<< It seems that manufacturers produce a bunch of identical chips and then sort them by the speed based on their tests. >>
This is exactly what happens.
<< Does anyone know what percentage of them fail? >>
This depends primarily on how big the chip is. As an explanation: imagine that you have a bunch of grains of rice and throw them on a wafer. Then imagine that the wafer is divided into big squares, say 16 total. The odds are fairly high that a grain of rice (a defect) landed in a square because the squares are very large. If you reduce the size of the squares, more of them are likely to be rice-free.
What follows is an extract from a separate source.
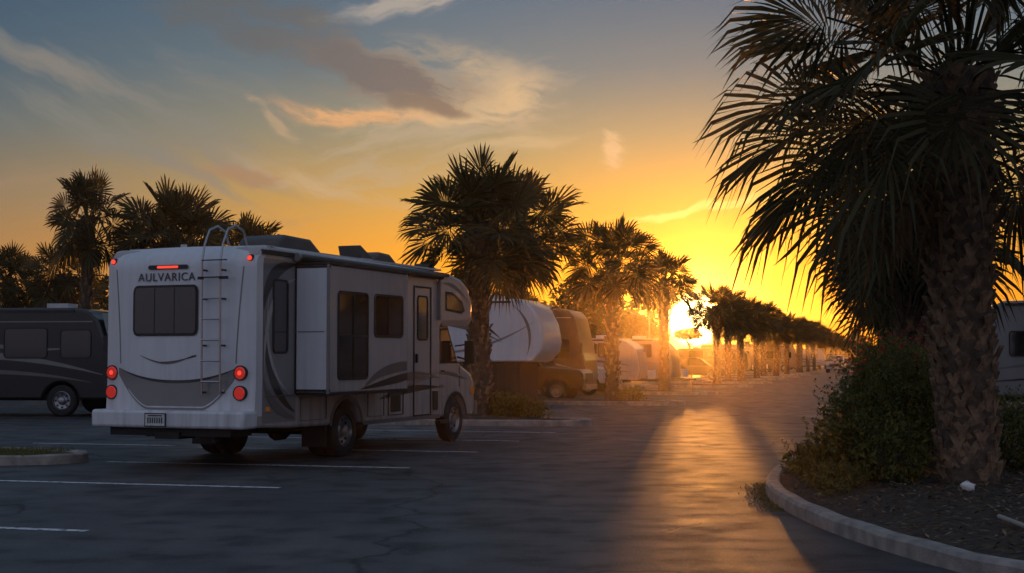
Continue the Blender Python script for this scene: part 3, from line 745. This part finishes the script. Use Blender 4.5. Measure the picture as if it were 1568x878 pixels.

<< And if they do fail, are they thrown out or is there anyway to repair them? >>
Outside of memory (in SRAMs, DRAMS, and in microprocessor caches), it is not impossible to repair them, but it would be a tedious affair with a random defect and would certainly cost many hundreds (if not possibly thousands) of times more than simply manufacturing another. Random defects, except in memory elements, are not repaired. In certain memory structures (DRAMs and microprocessor caches), redudancy is built into the structure and is tested and fuses are blown to kill defective rows.
<< Also, why are the silicon wafers circular? It seems to make more sense to make them into a rectangular figure so less of the area is wasted. >>
This showed up in another current thread and Outersquare had a good reply, but I can't remember the title of the thread. Wafers are circular due to the method by which they are produced. For silicon chips, all of the silicon atoms need to be aligned in the same direction. So not only do you need a very pure material, but everything must line up exactly. It turns out that there's a relatively "easy" way to do this, you take a chunk of aligned silicon and use it as a 'seed', dip it into a vat of silicon at just the right temperature and pull it out very slowly. You end up with something that looks like a silicon sausage. Then you cut the ends off and slice it cleanly into very thin slices which are then wafers. No one has found a way to do this such that the wafers are rectangular and this method is so much easier than other methods that could produce square or rectangular wafers.